Living The Dream | Following the Dream
The Clock Told Him
Cruising down the MBA track at Howard University, Leyland Lucas was startled when a professor pulled him aside and asked if he had ever considered an academic career. “I said, ‘That’s not where I want to be.’”
But a seed had been planted, and Lucas eventually found himself
in an adjunct teaching spot after he had returned to full time work. “I started noticing that I was looking at the clock when I was at work, to make sure I’d be out on time for my class.” Soon he realized that “when I got in the classroom, there was a natural connection for me that hadn’t been there before in anything I did.”
In hindsight, Professor Lucas believes that the teacher who first planted the seed at Howard saw in him “a discipline, and a desire not only to learn but to share my knowledge with others.” The professor knew, before he did himself, how to channel those qualities into an ideal career choice.

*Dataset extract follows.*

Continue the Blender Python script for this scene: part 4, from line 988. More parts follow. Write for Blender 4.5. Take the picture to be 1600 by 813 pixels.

Dr. Lucas’s commitment to academic life was put to the test in the first year of his doctoral program. His original advisers told him bluntly that he “didn’t have what it took to be a Ph.D.— and I should think about returning to the private sector.”
“I used that as motivation,” says Dr. Lucas, who transferred to Rutgers University and earned his degree with distinction. Now a professor at Morgan State University, he says, “I always tell my students to aim for the stars—if you fail, you’ll end up in the clouds.”
“I set very high standards for my students. The harder I push them, the more prepared they will be. A student came back and told me, ‘Because of what you are and what you represent, you’ve made me a better person.’”
The dream continues…
Now a tenured Associate Professor, Dr. Lucas is also Director of the Ph.D. Program at Morgan State—and by his second year in that position, had admitted a PhD Project doctoral student. He serves on the Shenandoah University Entrepreneurship Program Advisory Board, and has taught overseas in Ghana and Guyana. His research into minority entrepreneurship and capital access, and various strategy topics, has netted more than ten publications. He has worked to enrich his school’s honors program and expand international recruitment and global research, teaching, and study opportunities for his students.